My fascination with this hint of an almost-story goes back to my middle school Bible teacher, a man with the delightful name of Kingsley Baehr. Mr. Baehr had a contagious enthusiasm for obscure and forgotten stories in the Bible and he loved the story of Shamgar. He had a great rendition of this story — albeit one that was, he cautioned, purely speculative. Mr. Baehr took that one detail of the ox-goad and wove from it a story of a cattleman turned guerrilla, a deadly ghost who made the occupying enemy army fear the night.

The Philistines — despite the way we’ve come to use their name as an epithet for the uncultured — were culturally and technologically far ahead of the israelites. They had superior metallurgy and thus far superior weaponry. Faced with a more powerful and better-armed foe, the Israelites would have had to rely on what we now refer to as “asymmetrical warfare.” In Mr. Baehr’s rendition, the well-armed occupying army of the Philistines confidently ruled the land of Israel by day, but got frightened when the sun went down, knowing that in the morning they’d awaken to find their numbers reduced by yet another mysterious casualty, slain in the night by what seemed to be a club or a spear. After 600 such nervous nights, perhaps, the invaders decided their occupation wasn’t worth the price.

Total speculation, of course, We can’t even really know that Shamgar’s ox-goad was an ox-goad.

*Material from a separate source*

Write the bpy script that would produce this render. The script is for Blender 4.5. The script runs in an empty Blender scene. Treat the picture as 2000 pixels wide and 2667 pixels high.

The word there is a hapax legomenon — a word that appears nowhere else — and “ox-goad” is just our best guess.

But I like Mr. Baehr’s version of the story, partly because it makes for a good story and partly because it highlights the important moral distinction, sorely needed in Judges, between a guerrilla fighter and a terrorist (You’re Not Allowed to Kill Civilians).

I like to build on Mr. Baehr’s rendition of this story, speculating even further. Maybe this is why the story of Shamgar seems like such a tacked-on afterthought awkwardly inserted into the larger narrative. I imagine the book of Judges being recited in the court of King David, long after the time it chronicles. David fought against the Philistines, so he probably would have liked Judges. He also, for a time before becoming king, fought for the Philistines, and he even had a Philistine in his entourage — a general named Ittai.

I imagine Ittai listening to this recitation of an earlier version of the book of Judges — one in which chapter 3 ends after the 30th verse — and then asking, “What about Shamgar? Don’t tell me you people have forgotten about him. Scary dude with, like, an ox-goad? Ringing any bells? We still tell stories about that guy to spook the new recruits. You can’t leave out Shamgar.”

Serious biblical scholars also can’t seem to help speculating about this enticingly brief and vague almost-story of Shamgar. One theory holds that the verse about Shamgar in Judges is really a misplaced reference to Shammah — one of David’s other “mighty men” who killed hundreds of Philistines in a battle in a lentil field.

Maybe so. But we can’t really know. There’s just not enough to go on, the story is too fragmentary and out of place to know for sure what to make of it.

Oddly, that very fragmentary brevity gives the story of Shamgar a realism that the longer, more detailed tales in Judges lack. In the stories of Samson, Ehud or Gideon — with his folk-tale-ish fleece and his encounter with a mocking, trickster angel — it’s obvious that a storyteller has been at work. That artfulness suggests the possibility of artifice, and one gets the sense one is reading legendary accounts.

But there’s nothing legendary in the single verse that gives us all we have to know of Shamgar. No storyteller seems to have crafted this story. It’s scarcely even a story at all, just a statement, a reminder not to forget about Shamgar because he killed 600 Philistines with an ox-goad, delivered Israel and kept the highways safe.

Yes, but what does it mean? What practical lessons from the text can we apply in our daily lives?

I have no idea. The Bible is a strange book, filled with strange and obscure passages, stories and fragments of stories like this one. I’m pretty sure many of these are not included there just to provide us with practical lessons to apply in our daily lives.

After him came Shamgar son of Anath, who killed six hundred of the Philistines with an ox-goad. He too delivered Israel.

The Word of the Lord. Thanks be to God.